Setelah Sang Buddha selesai berkhotbah, Kondanna memperoleh Mata Dhamma karena dapat mengerti (anna) dengan jelas makna khotbah tersebut dan menjadi seorang Sotapanna (makhluk suci tingkat kesatu).

Anna Kondanna yang sekarang tidak meragu-ragukan lagi ajaran Sang Buddha mohon untuk dapat diterima sebagai murid. Sang Buddha meluluskan permohonan ini dan mentahbiskannya dengan kata-kata, “Mari (ehi) bhikkhu, Dhamma telah dibabarkan dengan jelas.

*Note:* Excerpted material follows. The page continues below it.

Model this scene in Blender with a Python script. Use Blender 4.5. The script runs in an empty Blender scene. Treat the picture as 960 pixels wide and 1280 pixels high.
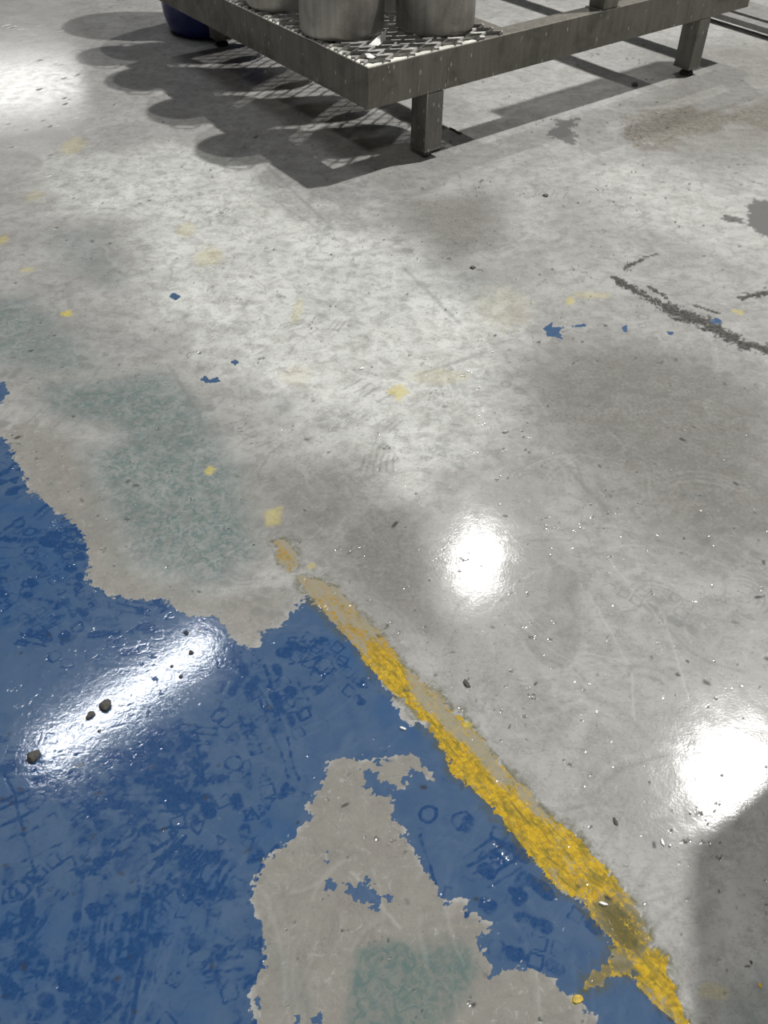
import bpy, bmesh, math, random
import numpy as np
from mathutils import Vector, Matrix

S = bpy.context.scene
COL = S.collection

# ------------------------------------------------------------------ camera
F_PX, CAM_H = 1080.0, 1.5
R = np.array([[0.99993475, 0.01142329, 0.0],
              [0.00786348, -0.68832782, 0.72535714],
              [0.00828597, -0.72530981, -0.68837274]])      # camera axes (right, down, forward) in world
cd = bpy.data.cameras.new('camera')
cam = bpy.data.objects.new('camera', cd)
COL.objects.link(cam)
cd.sensor_fit = 'VERTICAL'
cd.sensor_height = 36.0
cd.sensor_width = 27.0
cd.lens = 36.0 * F_PX / 1280.0
cd.clip_start = 0.02
cd.clip_end = 200
mw = Matrix.Identity(4)
for i in range(3):
    mw[i][0], mw[i][1], mw[i][2] = R[i, 0], -R[i, 1], -R[i, 2]
mw[2][3] = CAM_H
cam.matrix_world = mw
S.camera = cam

# ------------------------------------------------------------------ world, lamps, exposure
w = bpy.data.worlds.new('hall_light')
S.world = w
w.use_nodes = True
bg = w.node_tree.nodes['Background']
bg.inputs['Color'].default_value = (0.93, 0.97, 1.0, 1)
bg.inputs['Strength'].default_value = 0.035


def lamp(name, loc, power, size, size_y=None, aim=None, col=(1, 0.985, 0.955)):
    l = bpy.data.lights.new(name, 'AREA')
    l.shape = 'DISK' if size_y is None else 'RECTANGLE'
    l.size = size
    if size_y is not None:
        l.size_y = size_y
    l.energy = power
    l.color = col
    o = bpy.data.objects.new(name, l)
    COL.objects.link(o)
    o.location = loc
    if aim is not None:
        o.rotation_euler = aim
    return o


lamp('high_bay_or_fill_lamp', (4.25, 5.45, 8.0), 920, 0.30)
lamp('high_bay_or_fill_lamp', (1.42, 8.98, 8.0), 310, 0.20)
lamp('strip_lamp', (-3.28, 6.49, 8.0), 125, 2.6, 0.30, (0, 0, math.radians(45.5)), (0.95, 0.97, 1.0))
lamp('high_bay_or_fill_lamp', (-12.5, 30.0, 8.0), 330, 5.0)
lamp('high_bay_or_fill_lamp', (0.0, -1.0, 4.5), 88, 0.6)  # unseen fill lamp added to brighten the near floor and stand fronts
S.view_settings.view_transform = 'Standard'
S.view_settings.look = 'None'
S.view_settings.gamma = 1
S.view_settings.use_curve_mapping = False
S.view_settings.exposure = 0.0


# ------------------------------------------------------------------ helpers
def at(x, y, z=0.0):
    """floor-plan point seen at pixel (x, y) of the 960x1280 frame, at height z"""
    v = R @ np.array([x - 480.0, y - 640.0, F_PX])
    t = (z - CAM_H) / v[2]
    return v[:2] * t


class NT:
    """small node-tree builder"""

    def __init__(self, name):
        self.m = bpy.data.materials.new(name)
        self.m.use_nodes = True
        self.t = self.m.node_tree
        self.b = self.t.nodes['Principled BSDF']

    def n(self, typ, props=None, **ins):
        nd = self.t.nodes.new(typ)
        for k, v in (props or {}).items():
            setattr(nd, k, v)
        for k, v in ins.items():
            key = int(k[1:]) if k[0] == 'i' and k[1:].isdigit() else k.replace('_', ' ')
            self.put(nd.inputs[key], v)
        return nd

    def put(self, sock, v):
        if hasattr(v, 'is_output') or isinstance(v, bpy.types.NodeSocket):
            self.t.links.new(v, sock)
        elif isinstance(v, bpy.types.Node):
            self.t.links.new(v.outputs[0], sock)
        else:
            if isinstance(v, tuple) and len(v) == 3 and sock.type == 'RGBA':
                v = (*v, 1)
            sock.default_value = v

    def math(self, op, a, b=0.0, c=0.0, clamp=False):
        nd = self.t.nodes.new('ShaderNodeMath')
        nd.operation = op
        nd.use_clamp = clamp
        for i, v in enumerate((a, b, c)):
            self.put(nd.inputs[i], v)
        return nd.outputs[0]

    def ramp(self, v, lo, hi, tlo=0.0, thi=1.0, smooth=True):
        nd = self.t.nodes.new('ShaderNodeMapRange')
        nd.interpolation_type = 'SMOOTHSTEP' if smooth else 'LINEAR'
        for i, q in enumerate((v, lo, hi, tlo, thi)):
            self.put(nd.inputs[i], q)
        return nd.outputs[0]

    def mix(self, f, a, b, blend='MIX'):
        nd = self.t.nodes.new('ShaderNodeMix')
        nd.data_type = 'RGBA'
        nd.blend_type = blend
        self.put(nd.inputs[0], f)
        self.put(nd.inputs[6], a)
        self.put(nd.inputs[7], b)
        return nd.outputs[2]

    def noise(self, vec, scale, detail=4.0, rough=0.55, dist=0.0):
        nd = self.t.nodes.new('ShaderNodeTexNoise')
        self.put(nd.inputs['Vector'], vec)
        nd.inputs['Scale'].default_value = scale
        nd.inputs['Detail'].default_value = detail
        nd.inputs['Roughness'].default_value = rough
        nd.inputs['Distortion'].default_value = dist
        return nd.outputs[0]

    def coord(self, scale=(1, 1, 1), rot=(0, 0, 0), kind='Object'):
        tc = self.t.nodes.new('ShaderNodeTexCoord')
        mp = self.t.nodes.new('ShaderNodeMapping')
        mp.inputs['Scale'].default_value = scale
        mp.inputs['Rotation'].default_value = rot
        self.t.links.new(tc.outputs[kind], mp.inputs['Vector'])
        return mp.outputs[0]

    def attr(self, name):
        nd = self.t.nodes.new('ShaderNodeAttribute')
        nd.attribute_name = name
        return nd.outputs['Fac']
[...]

Laksanakan kehidupan suci dan singkirkanlah penderitaan.”

Dengan demikian Anna Kondana menjadi bhikkhu pertama yang ditahbiskan dengan ucapan “ehi bhikkhu”.

Sejak hari itu Sang Buddha tinggal di Taman Rusa dan tiap hari Beliau memberikan uraian Dhamma kepada lima orang pertapa tersebut.

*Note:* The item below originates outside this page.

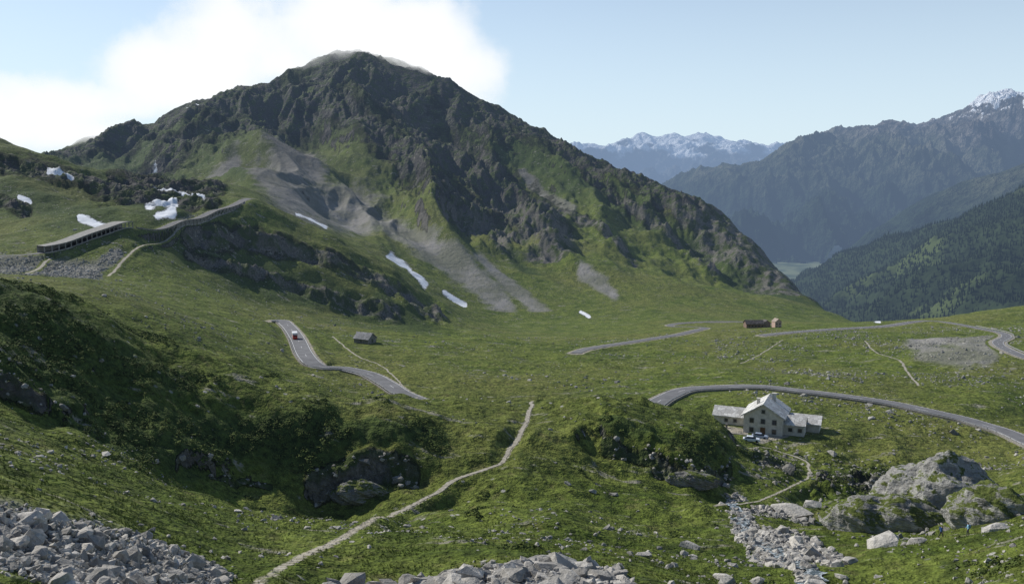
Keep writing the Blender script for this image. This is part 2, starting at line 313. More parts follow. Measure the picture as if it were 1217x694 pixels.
# ---------------- terrain material
def terrain_mat():
    t=NT('alpine_terrain');nA=t.noise(.011,2);nB=t.noise(.075,4,.6);nC=t.noise(.8,3,.6);nM=t.noise(.018,5,.65);nD=t.noise(3.5,2,.6)
    a=t.sep(t.attr('zones'));b=t.sep(t.attr('zones2'))
    z=t.sep(t.pos)[2];g_=t.n('ShaderNodeNewGeometry');nzs=t.sep(g_.outputs['Normal'])[2]
    g=t.mix(t.mr(nB,.36,.64),(.066,.100,.014),(.140,.176,.036))
    g=t.mix(t.mr(nA,.42,.66,0,.6),g,(.165,.168,.052))
    nE=t.noise(.22,4,.7);g=t.mix(t.mr(nE,.53,.64,0,.8),g,(.040,.062,.013));g=t.mix(t.mr(nE,.44,.34,0,.5),g,(.165,.15,.07))
    gm=t.mix(t.mr(nM,.40,.60),(.026,.038,.012),(.080,.106,.026))
    g=t.mix(t.mr(z,-100,120,0,.85),g,gm)
    g=t.mix(1.,g,t.mix(t.mr(nC,.3,.7),(.45,.45,.4),(1.45,1.43,1.4)),'MULTIPLY')
    g=t.mix(1.,g,t.mix(t.mr(nD,.3,.7),(.6,.63,.55),(1.35,1.3,1.3)),'MULTIPLY')
    sh=t.mix(t.mr(nC,.35,.65),(.024,.040,.010),(.075,.105,.024))
    rk=t.mix(t.mr(nM,.35,.65),(.018,.018,.0175),(.062,.058,.053));rk=t.mix(t.mr(nC,.3,.7,0,.5),rk,(.10,.094,.086))
    rk=t.mix(t.mr(z,-20,-60,0,.65),rk,t.mix(t.mr(nC,.35,.65),(.08,.075,.065),(.24,.225,.195)))
    rk=t.mix(t.ma('MULTIPLY',t.mr(nB,.44,.58,0,.95),t.mr(nzs,.42,.68)),rk,(.045,.064,.016))
    sc=t.mix(t.mr(nD,.3,.7),(.15,.145,.135),(.34,.325,.30));sc=t.mix(t.mr(nM,.43,.58,0,.7),sc,(.11,.118,.07))
    sc=t.mix(t.mr(z,-70,60),sc,t.mix(t.mr(nB,.35,.65),(.085,.081,.072),(.165,.155,.135)))
    di=t.mix(t.mr(nC,.3,.7),(.22,.195,.15),(.38,.35,.29))
    mixn=t.ma('ADD',t.ma('MULTIPLY',nM,.6),t.ma('ADD',t.ma('MULTIPLY',nB,.3),t.ma('MULTIPLY',nC,.25)))
    def th(m,amp,gain,off=0.):
        q=t.ma('MULTIPLY',t.ma('SUBTRACT',mixn,.575),amp);q=t.ma('ADD',t.ma('SUBTRACT',m,.5-off),q);q=t.ma('ADD',t.ma('MULTIPLY',q,gain),.5)
        x=t.n('ShaderNodeClamp');t.put(x.inputs[0],q);return x.outputs[0]
    fs=th(b[1],2.4,3.5);fr=th(a[0],2.6,5.);fc=th(a[1],2.3,3.);fn=th(a[2],2.4,7.,.05);fd=th(b[0],.8,6.)
    col=t.mix(fs,g,sh);col=t.mix(fc,col,sc);col=t.mix(fr,col,rk);col=t.mix(fd,col,di)
    v=t.vor(.35);st=t.ma('MULTIPLY',t.mr(v,.17,.10),t.mr(t.noise(.03,2),.5,.58));col=t.mix(st,col,(.33,.32,.29))
    # bare ribs of bedrock showing through the turf
    nr=t.noise(.14,4,.6,stretch=(.6,1.5,1.));col=t.mix(t.ma('MULTIPLY',t.mr(nr,.61,.66,0,.85),t.mr(nC,.4,.52)),col,(.23,.215,.18))
    fn=t.ma('MULTIPLY',fn,t.mr(a[2],.05,.15));col=t.mix(fn,col,t.mix(t.mr(nB,.4,.65),(.60,.62,.65),(.76,.78,.82)))
    h=t.ma('ADD',t.ma('MULTIPLY',nC,.7),t.ma('ADD',t.ma('MULTIPLY',nB,2.6),t.ma('ADD',t.ma('MULTIPLY',nD,.16),t.ma('MULTIPLY',nE,1.5))))
    hr=t.ma('MULTIPLY',t.ma('MULTIPLY',nM,28.),fr);h=t.ma('ADD',h,t.ma('MULTIPLY',hr,t.mr(z,-80,0)))
    h=t.ma('MULTIPLY',h,t.ma('SUBTRACT',1.,t.ma('MULTIPLY',fn,.8)))
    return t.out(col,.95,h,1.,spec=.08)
TM=terrain_mat()
pxg=PX[:-1,:-1];foot=np.interp(pxg.ravel(),[-300,270,400,540,600,1000,1008,1012],[1000,1000,985,935,892,960,965,9e4]).reshape(pxg.shape)
ism=D[:-1,:-1]>foot
Vf=Vt.reshape(-1,3)
def submesh(name,mask):
    Fq=gridfaces(NL,NU,mask);used=np.unique(Fq);mp=np.zeros(len(Vf),np.int64);mp[used]=np.arange(len(used))
    return mk(name,Vf[used],mp[Fq],[TM],attrs={'zones':A1[used],'zones2':A2[used]})
submesh('ground',~ism);submesh('mountain',ism)
print('terrain',time.time()-T0)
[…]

Dua hari setelah itu, pertapa Vappa dan Bhaddiya memperoleh Mata Dhamma dan kemudian ditahbiskan oleh Sang Buddha dengan menggunakan kalimat “ehi bhikkhu”.

Dan dua hari kemudian, pertapa Mahanama dan Assaji memperoleh Mata Dhamma dan ditahbiskan oleh Sang Buddha dengan menggunakan kalimat “ehi bhikkhu”.

Lima hari setelah memberikan khotbah pertama, Sang Buddha memberikan khotbah kedua dengan judul “Anattalakkhana Sutta”.

Setelah mengajar kelima orang bhikkhu itu untuk menganalisa badan jasmani dan batin menjadi lima khandha, Sang Buddha lalu menanyakan pendapat mereka mengenai hal yang di bawah ini :

Oh, Bhikkhu, bagaimana pendapatmu, apakah Khandha itu kekal atau tidak kekal?”

Mereka tidak kekal, Bhante.”

Di dalam sesuatu yang tidak kekal, apakah terdapat kebahagiaan atau penderitaan?”

Di sana terdapat penderitaan, Bhante.”

Mengenai sesuatu yang tidak kekal dan penderitaan, ditakdirkan untuk musnah, apakah tepat kalau dikatakan bahwa itu adalah ‘milikku,’ ‘aku’ dan ‘diriku’?”

Tidak tepat, Bhante.”

Sewaktu kelima bhikkhu tersebut merenungkan khotbah Sang Buddha, mereka semua dapat membersihkan diri mereka dari segala kekotoran batin (Asava) dan terbebas seluruhnya dari Kemelekatan (Upadana) dan mencapai tingkat kesucian yang tertinggi, yaitu Arahat.